O México é hoje um dos poucos países da América Latina onde não há reeleição. O senhor vê relação entre essa sequência de crises e o mecanismo da reeleição? CALDERÓN: Do que posso falar é da experiência do México. No México, na segunda metade do século XIX, Porfirio Díaz encabeçou um movimento com a bandeira de não-reeleição. Depois de ganhar, ficou 30 anos no poder. Isso provocou outra revolução mexicana, com Francisco Madero, com a bandeira da não-reeleição. Ganhou e depois o mataram. Depois da Constituição de 1917, o primeiro presidente revolucionário, Álvaro Obregón, também quis se reeleger e o mataram antes de tomar posse no segundo mandato. Para nós, a lição histórica é bem clara: durante quase 70 anos de poder presidencial absoluto, o único limite que houve foi o do tempo, e me parece que foi um limite sábio. Não quero opinar sobre outros países, mas compartilhar a história do México, que tem ensinamentos muito interessantes.

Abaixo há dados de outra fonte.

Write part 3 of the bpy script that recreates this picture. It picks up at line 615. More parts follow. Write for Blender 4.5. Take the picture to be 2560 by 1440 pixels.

Por que o México não está mais interessado no Mercosul? É por causa do presidente da Venezuela, Hugo Chávez? CALDERÓN: Não. Gostaria que o Mercosul realmente prosperasse. Nós temos, por exemplo, um acordo de integração com o Uruguai bastante bom. No entanto, cada vez que queremos avançar mais, os mecanismos do Mercosul impedem que o Uruguai o faça. Gostaria de avançar muito mais claramente em um acordo comercial profundo com o Brasil. Creio que devemos explorar as possibilidades de um tratado de livre comércio. Somos as duas maiores economias da América Latina, é absurdo que tenhamos apenas 1% do nosso comércio entre os dois países.

E quanto ao governo do presidente Barack Obama, já houve mudanças para o México? CALDERÓN: Creio que a mudança na administração dos EUA foi muito positiva para toda a região. Tenho muita esperança na gestão Obama, que tem mais interesse pela nossa região.

A crise econômica nos EUA afetou duramente o México. Há sinais de recuperação? CALDERÓN: O epicentro da crise foram os EUA, e eles são nossos vizinhos. Nossas exportações dependem em 83% deles. Foi um primeiro semestre muito duro para o México, o pior de que temos registro, mas já há indícios de recuperação.